■ **TASK REQUIREMENTS**: From the data that follows, copy every line holding the string "objects".
● ● ● ● ● ● ●
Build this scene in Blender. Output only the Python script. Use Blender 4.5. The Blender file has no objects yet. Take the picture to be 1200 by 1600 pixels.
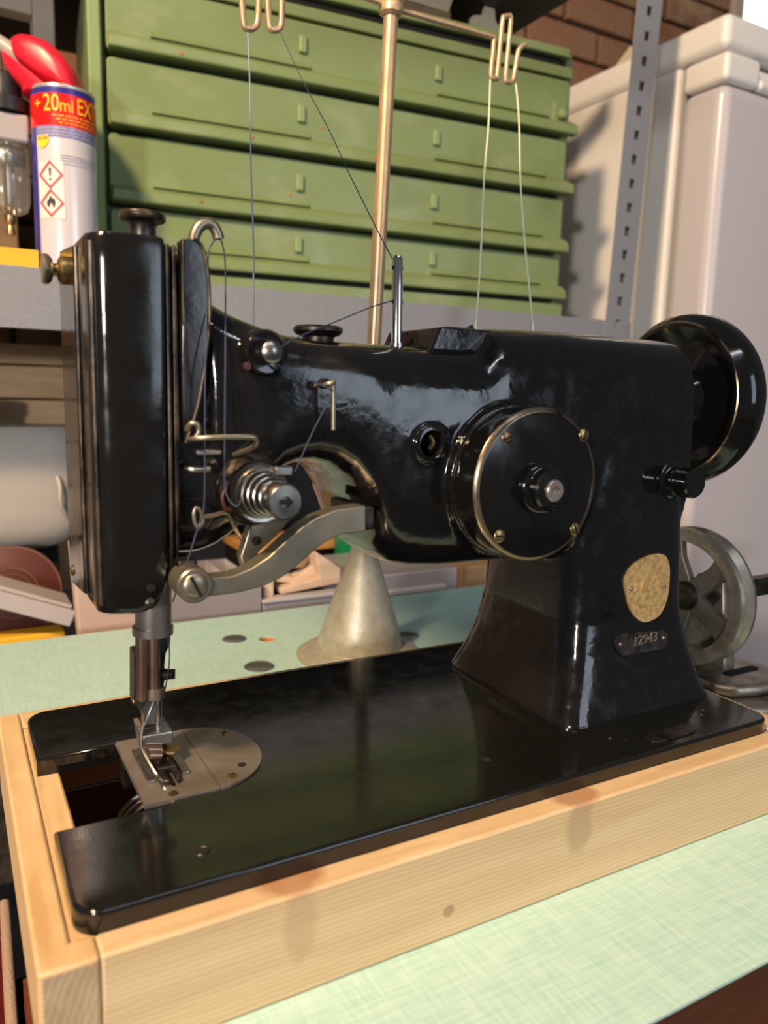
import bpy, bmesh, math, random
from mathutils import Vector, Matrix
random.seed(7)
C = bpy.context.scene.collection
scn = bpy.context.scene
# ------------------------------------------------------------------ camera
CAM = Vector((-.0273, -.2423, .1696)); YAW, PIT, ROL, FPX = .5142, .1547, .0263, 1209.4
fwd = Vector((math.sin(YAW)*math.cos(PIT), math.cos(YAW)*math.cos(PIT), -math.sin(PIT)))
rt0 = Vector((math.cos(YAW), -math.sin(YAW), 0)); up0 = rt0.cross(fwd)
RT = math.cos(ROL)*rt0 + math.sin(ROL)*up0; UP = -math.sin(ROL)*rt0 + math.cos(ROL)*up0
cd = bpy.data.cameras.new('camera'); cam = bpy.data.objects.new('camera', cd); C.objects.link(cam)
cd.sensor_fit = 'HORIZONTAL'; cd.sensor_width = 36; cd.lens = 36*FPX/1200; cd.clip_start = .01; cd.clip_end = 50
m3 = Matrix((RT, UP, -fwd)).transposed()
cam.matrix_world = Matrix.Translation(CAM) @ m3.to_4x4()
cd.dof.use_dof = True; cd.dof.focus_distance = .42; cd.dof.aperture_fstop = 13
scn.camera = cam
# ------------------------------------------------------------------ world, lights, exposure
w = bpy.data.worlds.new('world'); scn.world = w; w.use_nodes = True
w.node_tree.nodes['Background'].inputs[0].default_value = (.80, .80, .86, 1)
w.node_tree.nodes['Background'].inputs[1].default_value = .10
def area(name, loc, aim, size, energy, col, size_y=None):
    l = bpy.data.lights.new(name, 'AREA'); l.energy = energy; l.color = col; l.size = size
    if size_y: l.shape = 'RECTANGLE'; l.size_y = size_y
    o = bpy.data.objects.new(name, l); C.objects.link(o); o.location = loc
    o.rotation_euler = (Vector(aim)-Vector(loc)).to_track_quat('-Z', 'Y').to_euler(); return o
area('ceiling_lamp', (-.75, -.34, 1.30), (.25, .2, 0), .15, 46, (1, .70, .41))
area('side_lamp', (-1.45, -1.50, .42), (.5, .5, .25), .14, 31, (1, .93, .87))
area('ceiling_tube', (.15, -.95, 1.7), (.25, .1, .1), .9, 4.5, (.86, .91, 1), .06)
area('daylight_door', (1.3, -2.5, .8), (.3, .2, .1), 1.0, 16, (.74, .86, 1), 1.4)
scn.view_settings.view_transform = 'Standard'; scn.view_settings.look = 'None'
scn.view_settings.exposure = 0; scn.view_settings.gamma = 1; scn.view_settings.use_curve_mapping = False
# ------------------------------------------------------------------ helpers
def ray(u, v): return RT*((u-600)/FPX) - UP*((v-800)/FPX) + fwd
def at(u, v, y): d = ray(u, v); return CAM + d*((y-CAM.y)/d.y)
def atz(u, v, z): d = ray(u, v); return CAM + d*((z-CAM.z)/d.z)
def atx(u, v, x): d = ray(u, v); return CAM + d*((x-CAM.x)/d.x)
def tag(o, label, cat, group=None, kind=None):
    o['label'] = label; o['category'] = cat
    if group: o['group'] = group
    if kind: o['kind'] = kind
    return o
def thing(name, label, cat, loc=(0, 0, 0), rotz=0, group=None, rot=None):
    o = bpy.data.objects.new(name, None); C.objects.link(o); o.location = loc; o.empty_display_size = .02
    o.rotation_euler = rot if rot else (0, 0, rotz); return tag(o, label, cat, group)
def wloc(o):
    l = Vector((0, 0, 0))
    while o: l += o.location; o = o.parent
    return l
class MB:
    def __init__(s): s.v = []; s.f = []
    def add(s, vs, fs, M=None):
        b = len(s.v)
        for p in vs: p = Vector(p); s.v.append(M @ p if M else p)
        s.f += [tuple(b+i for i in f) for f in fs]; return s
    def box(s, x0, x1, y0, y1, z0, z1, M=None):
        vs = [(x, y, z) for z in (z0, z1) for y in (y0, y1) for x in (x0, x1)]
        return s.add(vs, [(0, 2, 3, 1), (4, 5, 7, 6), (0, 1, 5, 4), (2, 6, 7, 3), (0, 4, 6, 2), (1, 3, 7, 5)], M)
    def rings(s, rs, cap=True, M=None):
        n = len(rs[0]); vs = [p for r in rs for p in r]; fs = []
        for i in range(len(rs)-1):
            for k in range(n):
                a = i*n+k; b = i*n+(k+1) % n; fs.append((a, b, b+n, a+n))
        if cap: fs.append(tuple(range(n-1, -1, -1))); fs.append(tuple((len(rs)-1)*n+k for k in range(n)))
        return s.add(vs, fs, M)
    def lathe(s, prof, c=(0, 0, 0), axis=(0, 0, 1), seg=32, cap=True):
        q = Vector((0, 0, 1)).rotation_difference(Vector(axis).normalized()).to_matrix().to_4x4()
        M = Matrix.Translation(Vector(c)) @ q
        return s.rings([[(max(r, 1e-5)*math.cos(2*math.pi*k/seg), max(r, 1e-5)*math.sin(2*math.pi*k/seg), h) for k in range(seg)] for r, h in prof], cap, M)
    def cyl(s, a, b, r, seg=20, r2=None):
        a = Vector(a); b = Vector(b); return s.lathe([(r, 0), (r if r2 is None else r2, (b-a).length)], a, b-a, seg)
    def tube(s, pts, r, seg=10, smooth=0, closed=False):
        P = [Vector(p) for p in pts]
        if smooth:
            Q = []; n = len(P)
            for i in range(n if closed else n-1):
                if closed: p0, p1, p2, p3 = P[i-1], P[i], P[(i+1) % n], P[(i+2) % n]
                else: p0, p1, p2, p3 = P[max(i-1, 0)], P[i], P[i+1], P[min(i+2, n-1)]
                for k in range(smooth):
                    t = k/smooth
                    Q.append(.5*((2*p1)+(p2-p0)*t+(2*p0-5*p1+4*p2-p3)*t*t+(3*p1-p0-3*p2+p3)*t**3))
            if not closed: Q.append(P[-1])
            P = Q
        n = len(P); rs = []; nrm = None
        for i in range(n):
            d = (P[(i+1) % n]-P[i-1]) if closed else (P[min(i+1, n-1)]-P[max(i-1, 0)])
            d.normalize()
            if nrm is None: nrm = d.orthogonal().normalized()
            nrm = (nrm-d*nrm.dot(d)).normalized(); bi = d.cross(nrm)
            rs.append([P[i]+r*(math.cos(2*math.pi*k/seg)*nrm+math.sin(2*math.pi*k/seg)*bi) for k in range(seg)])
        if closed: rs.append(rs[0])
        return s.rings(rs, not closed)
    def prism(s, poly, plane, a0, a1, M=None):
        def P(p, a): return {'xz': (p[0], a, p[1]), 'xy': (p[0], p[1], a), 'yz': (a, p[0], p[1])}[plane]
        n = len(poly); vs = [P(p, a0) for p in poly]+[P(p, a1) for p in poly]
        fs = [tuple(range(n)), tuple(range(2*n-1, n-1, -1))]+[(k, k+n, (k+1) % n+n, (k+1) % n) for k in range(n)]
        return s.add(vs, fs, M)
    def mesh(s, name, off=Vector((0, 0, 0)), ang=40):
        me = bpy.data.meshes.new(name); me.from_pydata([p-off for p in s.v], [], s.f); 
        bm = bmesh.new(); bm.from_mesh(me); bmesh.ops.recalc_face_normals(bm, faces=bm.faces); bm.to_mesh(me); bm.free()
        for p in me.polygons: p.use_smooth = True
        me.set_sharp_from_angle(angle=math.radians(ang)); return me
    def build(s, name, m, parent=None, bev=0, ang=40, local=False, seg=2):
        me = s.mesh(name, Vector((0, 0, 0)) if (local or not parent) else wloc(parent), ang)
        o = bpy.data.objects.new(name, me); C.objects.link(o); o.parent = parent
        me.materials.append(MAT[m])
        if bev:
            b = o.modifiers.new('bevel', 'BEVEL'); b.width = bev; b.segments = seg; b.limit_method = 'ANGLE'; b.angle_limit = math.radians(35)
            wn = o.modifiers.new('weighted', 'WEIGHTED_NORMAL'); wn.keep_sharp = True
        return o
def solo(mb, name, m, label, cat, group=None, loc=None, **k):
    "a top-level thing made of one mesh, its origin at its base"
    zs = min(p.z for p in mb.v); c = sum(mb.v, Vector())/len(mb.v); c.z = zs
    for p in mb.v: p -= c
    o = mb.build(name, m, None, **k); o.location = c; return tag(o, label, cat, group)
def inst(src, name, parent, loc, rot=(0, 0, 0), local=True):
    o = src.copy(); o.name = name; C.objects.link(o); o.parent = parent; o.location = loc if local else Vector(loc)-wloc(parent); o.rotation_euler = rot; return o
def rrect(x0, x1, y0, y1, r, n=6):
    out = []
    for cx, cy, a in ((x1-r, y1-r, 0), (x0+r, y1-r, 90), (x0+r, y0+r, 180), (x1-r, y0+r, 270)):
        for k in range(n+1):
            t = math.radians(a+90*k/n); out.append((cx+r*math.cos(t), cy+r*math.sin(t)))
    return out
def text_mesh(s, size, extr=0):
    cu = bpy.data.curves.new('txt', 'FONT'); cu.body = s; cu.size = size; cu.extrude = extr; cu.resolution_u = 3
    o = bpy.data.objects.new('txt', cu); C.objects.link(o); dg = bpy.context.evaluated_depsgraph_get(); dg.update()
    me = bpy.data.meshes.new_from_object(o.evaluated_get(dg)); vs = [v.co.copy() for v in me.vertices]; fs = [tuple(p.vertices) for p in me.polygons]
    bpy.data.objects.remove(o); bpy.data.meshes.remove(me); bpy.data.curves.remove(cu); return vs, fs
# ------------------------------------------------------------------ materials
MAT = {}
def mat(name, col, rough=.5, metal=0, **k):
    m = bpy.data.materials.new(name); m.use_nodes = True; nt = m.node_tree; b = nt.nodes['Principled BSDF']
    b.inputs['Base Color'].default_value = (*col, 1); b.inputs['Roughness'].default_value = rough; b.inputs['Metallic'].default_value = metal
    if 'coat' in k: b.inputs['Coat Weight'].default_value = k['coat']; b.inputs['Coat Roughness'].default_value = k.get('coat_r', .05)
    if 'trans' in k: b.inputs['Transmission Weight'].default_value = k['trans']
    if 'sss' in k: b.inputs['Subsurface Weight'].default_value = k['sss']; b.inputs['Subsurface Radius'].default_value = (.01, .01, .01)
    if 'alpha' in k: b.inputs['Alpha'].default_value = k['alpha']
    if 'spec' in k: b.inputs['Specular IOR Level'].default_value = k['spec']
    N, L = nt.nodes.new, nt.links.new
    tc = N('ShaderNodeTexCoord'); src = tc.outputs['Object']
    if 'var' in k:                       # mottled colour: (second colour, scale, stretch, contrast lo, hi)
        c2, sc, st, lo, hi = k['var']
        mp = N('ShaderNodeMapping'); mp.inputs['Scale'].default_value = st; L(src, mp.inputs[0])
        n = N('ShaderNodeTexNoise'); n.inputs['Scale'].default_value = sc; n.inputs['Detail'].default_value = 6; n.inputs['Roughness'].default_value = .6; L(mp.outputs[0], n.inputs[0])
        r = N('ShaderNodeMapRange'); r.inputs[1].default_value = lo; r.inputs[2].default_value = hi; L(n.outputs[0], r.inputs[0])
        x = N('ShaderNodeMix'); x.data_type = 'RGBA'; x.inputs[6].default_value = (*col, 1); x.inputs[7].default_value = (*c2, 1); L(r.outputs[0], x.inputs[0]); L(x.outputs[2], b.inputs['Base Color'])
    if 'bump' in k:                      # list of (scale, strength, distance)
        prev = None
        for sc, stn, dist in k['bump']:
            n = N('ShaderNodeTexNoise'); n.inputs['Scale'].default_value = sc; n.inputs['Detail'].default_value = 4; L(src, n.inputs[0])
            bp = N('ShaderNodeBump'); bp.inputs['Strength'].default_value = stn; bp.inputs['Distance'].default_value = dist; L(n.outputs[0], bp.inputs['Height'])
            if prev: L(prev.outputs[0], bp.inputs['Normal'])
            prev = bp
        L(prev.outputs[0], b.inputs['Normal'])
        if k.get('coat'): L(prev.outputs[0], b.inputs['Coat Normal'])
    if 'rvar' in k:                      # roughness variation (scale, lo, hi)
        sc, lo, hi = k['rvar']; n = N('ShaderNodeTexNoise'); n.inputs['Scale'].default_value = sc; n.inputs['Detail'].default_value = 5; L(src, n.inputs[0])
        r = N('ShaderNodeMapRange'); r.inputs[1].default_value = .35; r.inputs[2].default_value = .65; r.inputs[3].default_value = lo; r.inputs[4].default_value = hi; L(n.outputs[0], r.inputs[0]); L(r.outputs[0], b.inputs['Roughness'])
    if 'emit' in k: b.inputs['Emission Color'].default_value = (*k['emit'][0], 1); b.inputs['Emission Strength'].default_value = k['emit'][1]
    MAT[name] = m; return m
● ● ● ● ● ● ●
■ **ANSWER IN FULL**:
Build this scene in Blender. Output only the Python script. Use Blender 4.5. The Blender file has no objects yet. Take the picture to be 1200 by 1600 pixels.
cd = bpy.data.cameras.new('camera'); cam = bpy.data.objects.new('camera', cd); C.objects.link(cam)
    o = bpy.data.objects.new(name, l); C.objects.link(o); o.location = loc
    o = bpy.data.objects.new(name, None); C.objects.link(o); o.location = loc; o.empty_display_size = .02
        o = bpy.data.objects.new(name, me); C.objects.link(o); o.parent = parent
    o = src.copy(); o.name = name; C.objects.link(o); o.parent = parent; o.location = loc if local else Vector(loc)-wloc(parent); o.rotation_euler = rot; return o
    o = bpy.data.objects.new('txt', cu); C.objects.link(o); dg = bpy.context.evaluated_depsgraph_get(); dg.update()
    bpy.data.objects.remove(o); bpy.data.meshes.remove(me); bpy.data.curves.remove(cu); return vs, fs